[VIDEO] Muscat tells UN ‘irregular migration is everyone’s problem’
Prime Minister uses United Nations podium to tell international community that irregular migration, human trafficking and modern-day slavery were ‘everyone’s problem’.
Prime Minister Joseph Muscat took the opportunity to remind the international community that Malta could not be left alone to face irregular migration, during his statement at the United Nations General Assembly.
Muscat, who is currently in New York heading a Maltese delegation, urged the international community to do more for a phenomenon which he described as "the tragic evidence of our global failures".
"It would be easy flip channels once again; to park it in someone else's backyard. But it is not someone else's problem. Irregular migration, human trafficking and modern-day slavery are everyone's problem. And we all have to share in solving it, not only regionally but also globally," Muscat said.
The Maltese PM said Malta understood that irregular migrants were "caught in a web of poverty and exploitation".
"We feel for those fleeing prosecution and poverty, in search of safety and prosperity. And we do everything we can to provide them with the help they need, offering refuge and respite. Yet, Malta cannot do this alone," he insisted.
Muscat's speech came after a meeting he held with the UN secretary-general Ban ki-Moon on Wednesday during which he highlighted Malta's immigration burden.
The Prime Minister's attempt to get the issue on European and international agenda has also resulted in an attempted pushback in July which was blocked by an interim measure from the European Court of Human Rights. In an interview with Al Jazeera, Muscat said he had wanted the European Union to "wake and smell the coffee".
During his speech in New York, Muscat also urged the world leaders that no sustainable development goals could be achieved without peace, without fight corruption and without the respect for human rights.
"We wanted to make poverty history and while we work towards that aim, we also have to question whether this has remained our priority. The poor have no luxury to afford us time to take our decisions," he said.
He called on the international community to forge ahead with dogged determination to reach these goals.
Malta, he said, had a long-standing history of solidarity with other nations all over the world.
"Our accession to the European Union took this solidarity a step further and my country assumed responsibilities and obligations in the context of overseas development assistance with developing countries," Muscat said.
"We are proud to form part of the EU which is the world's largest donor of development aid worldwide and we are committed to reach the goals and to be a reliable partner for those in need."
Quoting anti-apartheid revolutionary Nelson Mandela, former President of South Africa, Muscat said "overcoming poverty is not a task of charity... it is an act of justice. Like slavery and apartheid, poverty is not natural. It is man-made and can be overcome and eradicated by the actions human beings."
The Prime Minister pledged Malta's recurrent commitment in engaging with international partners in developing a post-2015 global development agenda that delivered on the promise of a better and fairer world for all.
"The news headlines may not shock us anymore but those living in fear for their lives and those of their families do not live to make the news. They look to survive.

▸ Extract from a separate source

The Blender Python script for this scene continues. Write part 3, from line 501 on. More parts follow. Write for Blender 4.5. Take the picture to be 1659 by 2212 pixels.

"We firmly believed that the United Nations can and must do more to safeguard human dignity and to stir the conscience of humanity. No undertaking can be as fundamental as addressing the needs of the peoples of the world and no organisation is better placed to see to this than the United Nations."
Muscat warned that the Mediterranean Sea was "at a boiling point": "The next conflict - on scarce resources, over contested borders or even cultural offence - is just waiting to happen."
He insisted that the violation of human rights and shaky institutions had to be addressed if a new positive agenda for humankind were to be developed.
He also called upon the international community to look with compassions towards the victims of Syria.
"It is a humanitarian catastrophe with no end in sight, a horrendous and indiscriminate tragedy. Each child's death and each mother's wail should shame us all.
"We need to stop the wildfire. We need to stop the further descent into brutality and carnage. And those responsible must be brought to international justice."